Im Rhythmus der Tagzeiten. Vier Tage im Kloster Kirchberg

Tag 1 – Laudes

07:45 Uhr. Zur Zeit, in der im Kloster Kirchberg die Laudes gebetet wird, mache ich mich auf zum Duisburger Hauptbahnhof. Ich habe entschieden, mit dem Zug nach Sulz am Neckar zu fahren und nicht mit dem Auto. Denn die Strecke ist lang und ich habe, die Hoffnung, im Zug noch die E-Mails vom Wochenende und dem Wochenstart abarbeiten zu können, bevor dann im Kloster wieder Digital Detox angesagt ist und ich eine Woche ohne WLAN und mobile Daten sein werde.

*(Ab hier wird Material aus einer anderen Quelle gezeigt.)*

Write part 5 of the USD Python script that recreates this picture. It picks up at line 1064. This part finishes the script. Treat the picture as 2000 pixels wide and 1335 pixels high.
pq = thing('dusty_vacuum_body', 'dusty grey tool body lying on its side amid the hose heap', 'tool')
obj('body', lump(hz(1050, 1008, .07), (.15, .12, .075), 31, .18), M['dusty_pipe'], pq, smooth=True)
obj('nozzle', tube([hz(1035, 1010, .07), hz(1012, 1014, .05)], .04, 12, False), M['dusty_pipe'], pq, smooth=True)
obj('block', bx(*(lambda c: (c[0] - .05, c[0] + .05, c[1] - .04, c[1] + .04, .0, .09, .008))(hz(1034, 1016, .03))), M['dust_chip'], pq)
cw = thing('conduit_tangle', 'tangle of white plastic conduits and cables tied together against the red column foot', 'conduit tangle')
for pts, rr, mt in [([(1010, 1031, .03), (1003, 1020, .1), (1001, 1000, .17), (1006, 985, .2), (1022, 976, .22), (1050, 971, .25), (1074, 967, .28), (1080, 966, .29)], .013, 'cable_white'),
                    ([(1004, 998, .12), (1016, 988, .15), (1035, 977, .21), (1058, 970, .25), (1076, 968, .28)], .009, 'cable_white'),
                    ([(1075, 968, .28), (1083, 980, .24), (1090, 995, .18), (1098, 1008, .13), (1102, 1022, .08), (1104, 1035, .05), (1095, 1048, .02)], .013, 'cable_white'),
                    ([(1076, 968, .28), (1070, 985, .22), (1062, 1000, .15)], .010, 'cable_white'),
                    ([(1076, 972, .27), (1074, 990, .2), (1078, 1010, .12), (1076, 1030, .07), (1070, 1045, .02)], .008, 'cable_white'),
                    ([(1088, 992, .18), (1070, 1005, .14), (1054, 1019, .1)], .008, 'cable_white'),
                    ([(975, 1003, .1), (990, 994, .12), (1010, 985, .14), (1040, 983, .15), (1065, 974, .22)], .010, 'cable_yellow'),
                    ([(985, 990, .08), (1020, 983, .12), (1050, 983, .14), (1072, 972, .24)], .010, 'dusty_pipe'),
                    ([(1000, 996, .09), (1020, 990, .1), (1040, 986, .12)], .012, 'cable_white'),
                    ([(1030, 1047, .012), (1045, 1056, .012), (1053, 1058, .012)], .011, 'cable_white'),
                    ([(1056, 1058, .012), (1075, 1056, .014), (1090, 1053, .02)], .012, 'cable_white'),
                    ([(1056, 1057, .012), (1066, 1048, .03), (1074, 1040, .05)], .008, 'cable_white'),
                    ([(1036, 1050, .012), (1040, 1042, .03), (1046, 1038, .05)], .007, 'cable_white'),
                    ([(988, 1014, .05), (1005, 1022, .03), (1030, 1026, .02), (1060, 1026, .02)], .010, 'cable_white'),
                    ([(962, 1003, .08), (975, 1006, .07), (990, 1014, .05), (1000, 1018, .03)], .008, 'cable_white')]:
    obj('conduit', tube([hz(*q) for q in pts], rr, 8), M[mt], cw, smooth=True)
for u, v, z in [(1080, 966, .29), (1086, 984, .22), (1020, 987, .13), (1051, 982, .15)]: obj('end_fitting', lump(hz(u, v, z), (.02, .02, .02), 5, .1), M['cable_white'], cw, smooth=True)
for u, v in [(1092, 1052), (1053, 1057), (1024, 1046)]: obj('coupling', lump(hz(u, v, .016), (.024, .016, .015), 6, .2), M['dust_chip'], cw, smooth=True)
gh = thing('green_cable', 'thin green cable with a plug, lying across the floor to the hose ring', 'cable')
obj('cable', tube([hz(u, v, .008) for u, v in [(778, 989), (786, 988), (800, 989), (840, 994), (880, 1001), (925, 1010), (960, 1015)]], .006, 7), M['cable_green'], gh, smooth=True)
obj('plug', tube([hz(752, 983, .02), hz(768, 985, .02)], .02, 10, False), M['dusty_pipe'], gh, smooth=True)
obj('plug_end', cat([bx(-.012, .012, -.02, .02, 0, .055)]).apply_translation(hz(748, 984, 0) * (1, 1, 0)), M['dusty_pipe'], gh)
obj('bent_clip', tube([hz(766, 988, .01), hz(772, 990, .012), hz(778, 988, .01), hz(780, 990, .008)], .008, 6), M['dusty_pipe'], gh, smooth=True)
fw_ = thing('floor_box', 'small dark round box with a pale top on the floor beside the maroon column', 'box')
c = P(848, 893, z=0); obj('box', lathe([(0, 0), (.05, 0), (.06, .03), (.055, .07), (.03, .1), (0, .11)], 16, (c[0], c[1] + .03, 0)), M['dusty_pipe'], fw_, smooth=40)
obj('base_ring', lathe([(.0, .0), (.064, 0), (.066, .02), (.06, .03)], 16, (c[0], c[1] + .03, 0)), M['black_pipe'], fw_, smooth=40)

Die Fahrt hat überraschend problemlos funktioniert, wobei doch auch eine Menge Glück zum Gelingen beigetragen hat. Der Regionalexpress nach Köln hatte Verspätung, wobei sich später herausstellte, dass der ICE in Köln mit diesem Zug nicht zu erreichen war. Vorsichtshalber hatte ich in Duisburg schon eine Alternative gesucht, die in einem ICE bestand, der – nur heute außerplanmäßig – auch in Duisburg hält und bis nach Stuttgart durchfährt. So musste ich nicht nur einmal weniger umsteigen, sondern habe auch alle Anschlüsse problemlos bekommen.

Das Kloster oben auf dem Hügel erreiche ich mit dem Taxi. Zu dieser Zeit fährt kein Bus dorthin. Es ist kalt und diesig. Nicht das perfekte Wetter für die tolle Gegend, wie mir der Taxifahrer bereits gesagt hat. Die Klosteranlage gefällt mir dennoch auf Anhieb. Und das Wetter wird auch bessern. Aus dem Fenster meines Zimmers unter dem Dach kann ich auf den Kreuzgang sehen und auf die Hügel am Horizont. Das Zimmer ist einfach, aber hell und sauber eingerichtet. Einzig ein Brummen stört die Stille. Seinen Ursprung konnte ich noch nicht ausmachen. Ich überlege, ob ich um ein anderes Zimmer bitten solle. Oder ist es vielleicht die Aufgabe, mich mit diesem Geräusch zu arrangieren?  Es wahrzunehmen, ohne es zu bewerten? Etwa gegen 15:00 Uhr hört das Geräusch auf. Auch gut. Auf diese geistige Übung kann ich dann doch ganz gut verzichten.

Jetzt muss ich erst einmal überlegen, wie ich die Zeit hier gestalten möchte. Ich habe bewusst kein Kursangebot gebucht. Ich möchte beten und arbeiten. Ora et Labora. Arbeiten heißt hier jetzt vor allem Lesen. All die Berichte, Handreichungen und Stellungnahmen, zu denen ich in den zurückliegenden zwölf Monaten nicht gekommen bin, weil sie nicht dringend zu lesen waren und nicht ganz so wichtig. Trotzdem sind da viele spannende Texte dabei. Dann möchte ich auch wieder Exerzitien in Form geistlicher Schriftlesung machen. Ich habe ein Exerzitienbuch gefunden, mit dem ich arbeiten möchte. Außerdem habe ich noch ein kleines exegetisches Projekt dabei und einige Bücher, die ich gerne lesen möchte. Für die Labora, Arbeit, ist also reichlich gesorgt.

Für die Ora, das Gebet, sorgt das Kloster. Den Rhythmus geben die Tagzeiten vor:

  • 07:45 Uhr Laudes / Morgengebet
  • 12:00 Uhr Sext / Mittagsgebet
  • 18:00 Uhr Vesper / Abendgebet
  • 21:00 Uhr Komplet / Nachtgebet

Die gemeinsamen Mahlzeiten reihen sich da ein. Die Zeit dazwischen gehört mir und den Büchern. Ich freue mich!